Empat tahun bagi sebuah band adalah usia yang cukup rawan. Ada yang gelisah untuk segera rilis album, ada yang mulai bertanya risau dengan jam manggung yang begitu padat, ada yang bersiap dengan warna dan inovasi baru, atau ada juga yang seperti band banda neira: bubar di tengah performa terbaiknya.
3.
Bagi saya, ring woloe tak lain tak bukan ialah doa. Ia digambarkan oleh personil band dengan simbol ring roda motor vespa. Harapanya akan terus melaju. Laiknya band rolling stone. Semakin tua, semakin berumur, terus menggelinding, dan senantiasa menolak renta.
Selebihnya, saya memang cukup akrab dengan kolektif ini. Beberapa memang baru sebatas nama. Mereka ialah Reza pada vocal, Yoga penggebuk drum, Rista pencabik bass, Leo penyayat gitar, irsyad juga gitar, Redo penabuh perkusi, dan Icang pemijat keyboard. Mereka mungkin sudah seperti program wajib pemerintah kita: keluarga bahagia.
Adapun keluarga bahagia, kata leo tolstoy dalam novel anna karenina, mirip satu dengan yang lainnya, sedangkan keluarga tidak bahagia, tidak bahagia dengan caranya masing-masing.
4.
Sudah sekian lagu mereka luncurkan. Bisa dibilang sangat cukup untuk dijadikan album. Merangkum narasi, menangkap peristiwa, dan siap diterbangkan dalam ruang kebudayaan bernama kehidupan yang sementara. Tapi nyatanya memang belum, atau boleh jadi: hampir.
"Ring woloe pokonya harus bikin album. Titik." Kira-kira begitulah teriakan penggemarnnya
Secara pribadi, saya suka band ini. Mereka bermain apik. Musiknya enak, dan liriknya punya daya sentuh yang telak. Apalagi menyoal nihilisme manusia di lagu siuman, merangkul dan menguatkan yang terpinggirkan lewat lagu air mata, dan tentu saja: lagu sahabat. Satu-satunya lagu mereka yang tidak 'reggae' dan mengandung misteri. Haha.
Oh iya. Keberpihakan mereka juga patut diapresiasi. Situasi kritis atas keadaan sosial mengiringi langkah mereka. Ada yang bernyanyi. Ada pula yang turun ke jalan. Mereka pun tak melulu soal musik, mereka bekerja beraneka rupa, menghadapi resiko, menghadapi segala hal yang tiba-tiba.

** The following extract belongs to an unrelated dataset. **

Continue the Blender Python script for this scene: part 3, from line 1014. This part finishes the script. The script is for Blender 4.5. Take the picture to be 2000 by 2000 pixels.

Mereka seakan tahu benar pernyataan itu: hidup yang tak diuji adalah hidup yang tak layak dijalani.
Empat tahun dalam tangis, empat tahun dalam tawa. Mereka tentu tak layak meninggalkan pondasi yang telah dibangun itu begitu saja. Dan waktu. Ia tak menunggu, ia terus melaju.
Tepat tak berselang lama lagi panggung itu akan digelar. Saya harus mengusahakan hadir disana. Namun, saya juga ingin membayangkan mereka sebelum hari itu tiba. Mungkin di warung itu. Beberapa berkumpul tertawa. Lalu sejenak terdiam. Tenggelam dalam pikiran masing-masing. Mata mereka menerawang jauh. Mungkin mengenang yang telah lewat. Mungkin juga menebak apa yang akan terjadi esok hari. Panggung-panggung yang jauh, ruang studio yang berganti-ganti, pertengkaran-pertengkaran kecil yang menggelikan, asap rokok, benturan jadual, masa kuliah yang lucu, perempuan-perempuan itu, bahkan juga tuhan.
Mereka mungkin lalu saling memandang masing-masing. Kembali bersikap biasa. Tapi di benak mereka dan saya masih juga memikirkan sesuatu yang benar-benar susah dimengerti. Tentang perkataan Karl Marx itu,
"Sejarah terulang, pertama sebagai tragedi. Kedua, sebagai sesuatu yang absurd."
Entahlah. Mari mainkan lagi saja musikmu, ring woloe. Jadikan albummu, dan semestinya: sejarah akan terus melaju.
Panjang umur musik keabadian. Sampai bertemu di perjumpaan!